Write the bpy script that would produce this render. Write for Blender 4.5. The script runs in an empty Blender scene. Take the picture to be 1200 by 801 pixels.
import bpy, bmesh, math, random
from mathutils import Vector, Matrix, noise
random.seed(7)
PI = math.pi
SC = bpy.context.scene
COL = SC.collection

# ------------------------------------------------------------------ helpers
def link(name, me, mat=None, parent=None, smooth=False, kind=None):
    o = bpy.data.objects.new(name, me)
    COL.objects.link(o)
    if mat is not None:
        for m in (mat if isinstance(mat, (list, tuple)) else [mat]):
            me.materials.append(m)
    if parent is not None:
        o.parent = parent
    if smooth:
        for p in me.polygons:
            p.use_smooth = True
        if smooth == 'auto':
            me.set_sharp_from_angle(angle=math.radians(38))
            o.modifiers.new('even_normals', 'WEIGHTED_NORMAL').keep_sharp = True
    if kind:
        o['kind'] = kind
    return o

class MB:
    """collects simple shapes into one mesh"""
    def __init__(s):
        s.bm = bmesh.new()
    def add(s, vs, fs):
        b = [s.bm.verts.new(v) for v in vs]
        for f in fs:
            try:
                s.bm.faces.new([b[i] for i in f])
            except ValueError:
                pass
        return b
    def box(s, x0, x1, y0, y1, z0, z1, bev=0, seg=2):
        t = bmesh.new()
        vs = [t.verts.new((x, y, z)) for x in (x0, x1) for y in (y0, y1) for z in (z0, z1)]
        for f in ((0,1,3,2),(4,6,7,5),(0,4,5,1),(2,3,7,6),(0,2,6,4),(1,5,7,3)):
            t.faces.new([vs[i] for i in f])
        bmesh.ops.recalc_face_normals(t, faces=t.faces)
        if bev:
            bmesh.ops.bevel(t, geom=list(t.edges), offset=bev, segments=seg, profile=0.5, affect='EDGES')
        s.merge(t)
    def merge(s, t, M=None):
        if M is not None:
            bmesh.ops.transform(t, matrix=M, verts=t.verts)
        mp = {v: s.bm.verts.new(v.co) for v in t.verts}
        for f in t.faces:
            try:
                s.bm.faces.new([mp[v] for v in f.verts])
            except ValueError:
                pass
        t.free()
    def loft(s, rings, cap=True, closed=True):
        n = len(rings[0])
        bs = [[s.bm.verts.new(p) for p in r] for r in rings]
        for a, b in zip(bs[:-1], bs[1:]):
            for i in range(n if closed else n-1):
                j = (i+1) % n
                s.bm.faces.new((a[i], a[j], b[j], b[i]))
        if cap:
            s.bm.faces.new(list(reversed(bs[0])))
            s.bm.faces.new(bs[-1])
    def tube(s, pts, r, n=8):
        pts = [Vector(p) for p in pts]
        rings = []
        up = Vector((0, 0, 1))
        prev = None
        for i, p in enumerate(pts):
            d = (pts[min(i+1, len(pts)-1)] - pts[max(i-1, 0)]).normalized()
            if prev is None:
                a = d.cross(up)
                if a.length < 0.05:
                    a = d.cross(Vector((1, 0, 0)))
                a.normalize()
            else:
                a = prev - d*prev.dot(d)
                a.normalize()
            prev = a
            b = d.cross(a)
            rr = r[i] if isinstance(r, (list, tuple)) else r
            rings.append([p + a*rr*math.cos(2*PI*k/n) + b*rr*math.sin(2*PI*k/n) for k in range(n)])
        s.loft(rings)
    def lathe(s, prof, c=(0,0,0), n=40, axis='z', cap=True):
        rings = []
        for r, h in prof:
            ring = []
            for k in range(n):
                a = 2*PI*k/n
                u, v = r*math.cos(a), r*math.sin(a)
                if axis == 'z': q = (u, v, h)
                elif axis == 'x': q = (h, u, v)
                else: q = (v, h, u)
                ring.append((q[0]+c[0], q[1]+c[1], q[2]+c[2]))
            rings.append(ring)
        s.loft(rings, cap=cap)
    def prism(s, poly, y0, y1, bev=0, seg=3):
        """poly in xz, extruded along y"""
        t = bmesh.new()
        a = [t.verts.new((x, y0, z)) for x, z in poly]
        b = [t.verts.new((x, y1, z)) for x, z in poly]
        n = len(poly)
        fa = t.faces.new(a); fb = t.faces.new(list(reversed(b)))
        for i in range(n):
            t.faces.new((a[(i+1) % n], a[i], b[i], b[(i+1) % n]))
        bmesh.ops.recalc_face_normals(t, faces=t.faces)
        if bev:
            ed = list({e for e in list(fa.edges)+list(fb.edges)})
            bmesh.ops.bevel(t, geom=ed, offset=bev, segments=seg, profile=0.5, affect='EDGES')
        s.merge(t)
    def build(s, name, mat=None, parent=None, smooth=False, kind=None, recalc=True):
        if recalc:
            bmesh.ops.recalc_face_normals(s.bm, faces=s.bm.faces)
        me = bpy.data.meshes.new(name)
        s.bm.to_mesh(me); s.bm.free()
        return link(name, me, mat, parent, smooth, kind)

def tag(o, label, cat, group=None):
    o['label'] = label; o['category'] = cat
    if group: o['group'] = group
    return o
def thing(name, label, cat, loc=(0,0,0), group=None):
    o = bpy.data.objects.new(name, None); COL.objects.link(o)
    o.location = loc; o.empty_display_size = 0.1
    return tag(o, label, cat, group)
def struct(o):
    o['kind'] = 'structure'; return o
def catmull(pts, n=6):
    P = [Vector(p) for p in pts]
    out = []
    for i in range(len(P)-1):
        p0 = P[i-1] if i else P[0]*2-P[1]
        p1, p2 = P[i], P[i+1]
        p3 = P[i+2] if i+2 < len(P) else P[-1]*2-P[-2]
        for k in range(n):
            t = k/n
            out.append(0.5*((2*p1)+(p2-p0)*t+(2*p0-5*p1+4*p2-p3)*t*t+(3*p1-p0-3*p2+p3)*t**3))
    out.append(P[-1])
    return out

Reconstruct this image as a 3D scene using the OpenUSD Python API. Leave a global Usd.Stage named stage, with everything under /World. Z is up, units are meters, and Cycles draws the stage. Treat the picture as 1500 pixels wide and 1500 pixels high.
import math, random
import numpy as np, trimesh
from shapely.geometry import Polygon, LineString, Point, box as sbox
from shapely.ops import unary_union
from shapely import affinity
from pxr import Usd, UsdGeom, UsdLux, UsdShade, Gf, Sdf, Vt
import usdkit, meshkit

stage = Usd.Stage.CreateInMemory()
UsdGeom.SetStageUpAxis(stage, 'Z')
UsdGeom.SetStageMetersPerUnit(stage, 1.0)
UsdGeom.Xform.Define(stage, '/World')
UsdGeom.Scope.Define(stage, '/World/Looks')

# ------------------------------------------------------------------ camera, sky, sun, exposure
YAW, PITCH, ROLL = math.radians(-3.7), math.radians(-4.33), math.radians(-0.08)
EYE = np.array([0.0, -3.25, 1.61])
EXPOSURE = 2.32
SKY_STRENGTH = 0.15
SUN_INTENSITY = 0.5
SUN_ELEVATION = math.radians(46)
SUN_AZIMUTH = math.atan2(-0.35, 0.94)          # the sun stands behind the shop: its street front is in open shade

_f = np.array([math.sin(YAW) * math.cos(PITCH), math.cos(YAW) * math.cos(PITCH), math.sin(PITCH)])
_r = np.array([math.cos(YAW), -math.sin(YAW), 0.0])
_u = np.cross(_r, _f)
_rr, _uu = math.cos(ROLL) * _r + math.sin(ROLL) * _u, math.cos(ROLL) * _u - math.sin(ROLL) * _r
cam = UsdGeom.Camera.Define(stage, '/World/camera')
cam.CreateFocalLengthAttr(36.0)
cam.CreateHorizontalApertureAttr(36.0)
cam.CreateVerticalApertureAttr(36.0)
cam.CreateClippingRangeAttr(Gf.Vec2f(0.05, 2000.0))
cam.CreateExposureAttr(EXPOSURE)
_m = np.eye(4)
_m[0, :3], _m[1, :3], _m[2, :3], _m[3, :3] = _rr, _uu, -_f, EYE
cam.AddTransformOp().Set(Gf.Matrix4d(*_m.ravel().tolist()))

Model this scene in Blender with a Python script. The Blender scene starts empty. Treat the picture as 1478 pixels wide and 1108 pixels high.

> **Written problem**:
Write out the listing's lines exactly, from its first line through the line that contains "COL = SC.collection", and stop there.

> **Result for this exercise**:
Write the bpy script that would produce this render. Write for Blender 4.5. The script runs in an empty Blender scene. Take the picture to be 1200 by 801 pixels.
import bpy, bmesh, math, random
from mathutils import Vector, Matrix, noise
random.seed(7)
PI = math.pi
SC = bpy.context.scene
COL = SC.collection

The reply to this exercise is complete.